Few applications need the G output enable signal or the CLR reset signal under MCU control, so you typically only have to buffer SRCLK and RCLK.  The slight timing skew by not buffering SEROUT is negligible over short interconnects, as SEROUT is synched to SRCLK at each device so the relative skew cant accumulate

Also its fairly pointless buffering them for *EVERY* TPIC6C595.  You only need to buffer if the daisy chain goes off board or if the fanout of the  previous buffer (or MCU output pin) would be exceeded.   

As it will be a lot cheaper in prototype quantities to make a smaller relay board, and have lots of them rather than making one big biard as a one-off, I'd put one TPIC6C595 and one 74LVC2G34 (possibly with series resistors on its outputs to limit the slew rate), eight relays and eight antiparallel diodes across their coils on each board.

Yeah, I was only going to have one buffer per board (up to 8 shift registers but will be lower given the advice in this thread).

So what pins do I absolutely need to buffer for fanout reasons ? RCLK, SCLK ? I understand MOSI (SER_IN) won't require buffering, SS probably doesn't given what you said about G (OE) not being required (I think it should be tied low not high via the pullup as shown in my schematic)

[Ian.M]

You need to buffer ONLY those signals that would otherwise be wired in parallel to the whole daisychain.  Most likely just RCLK and SRCLK, unless you also want to use G for bulk PWM dimming of all the LED loads.

With PCB area being the dominant cost for prototypes (often 10x of a board is a negligible cost increase over 1x) it doesn't make a lot of sense to put many shift registers on the same board.  The extra cost of right angle M and F headers and PCB mount spade lugs and  4x the number of buffers will almost certainly be cheaper than larger boards.  Its also easier to test!.

It *may* make sense to put two shift registers on the same board, depending on the size of the relays, and any steps in cost vs board area.   Its different economics if you are using padboard or stripboard - then you need to pack as many as possible on one standard size board

[ilium007]

You need to buffer ONLY those signals that would otherwise be wired in parallel to the whole daisychain.  Most likely just RCLK and SRCLK, unless you also want to use G for bulk PWM dimming of all the LED loads.

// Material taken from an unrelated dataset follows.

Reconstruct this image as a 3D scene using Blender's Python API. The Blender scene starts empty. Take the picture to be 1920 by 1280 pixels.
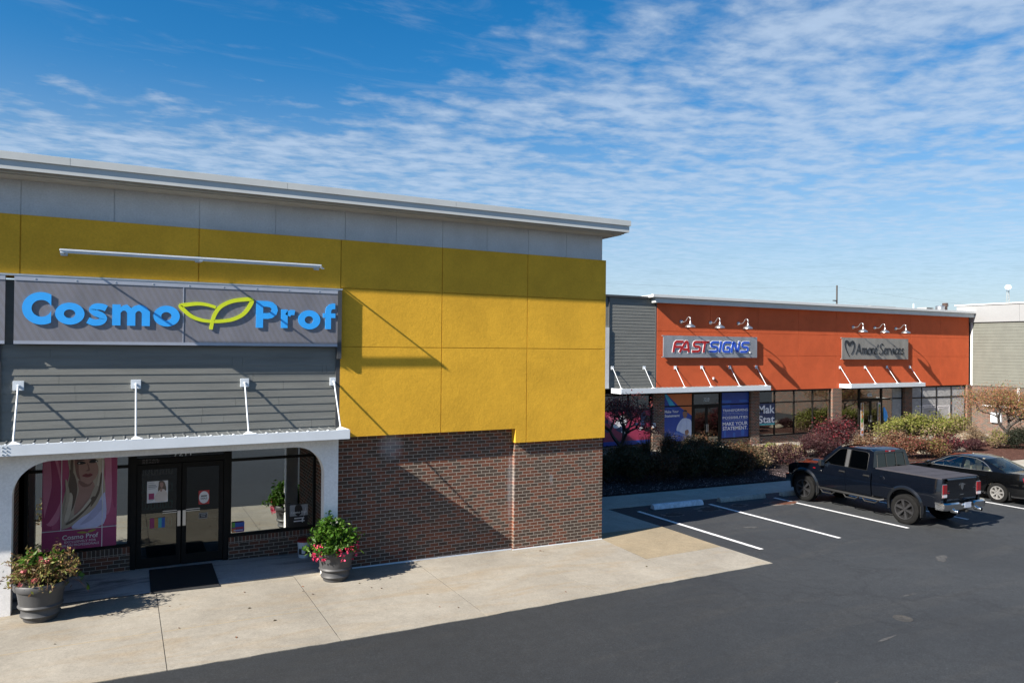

With PCB area being the dominant cost for prototypes (often 10x of a board is a negligible cost increase over 1x) it doesn't make a lot of sense to put many shift registers on the same board.  The extra cost of right angle M and F headers and PCB mount spade lugs and  4x the number of buffers will almost certainly be cheaper than larger boards.  It *may* make sense to put two shift registers on the same board, depending on the size of the relays, and any steps in cost vs board area.   Its different economics if you are using padboard or stripboard - then you need to pack as many as possible on one standard size board

Understood. I will look at the economics of the board sizes. Only one type of board will be a relay board and 8 relays is all I require for this project so that one is easy. The other boards will be a N-channel MOSFET output board to trigger the 26 solenoids (pulse current is approx 3A !), so maybe a 32 output board (4 x TPIC6C595's and 1 x buffer), and a board just for driving the LED's on a control panel, approx 50 LED's all within close proximity so maybe 2 x 32 output boards just for LED's (similar to the MOSFTE boards just without the 2N7002 output MOSFETS and flyback diodes (the TPIC6C595's will sink enough current for the LED's).

I want to be able to use these designs later on for other projects so I'm trying to build things as generic as possible.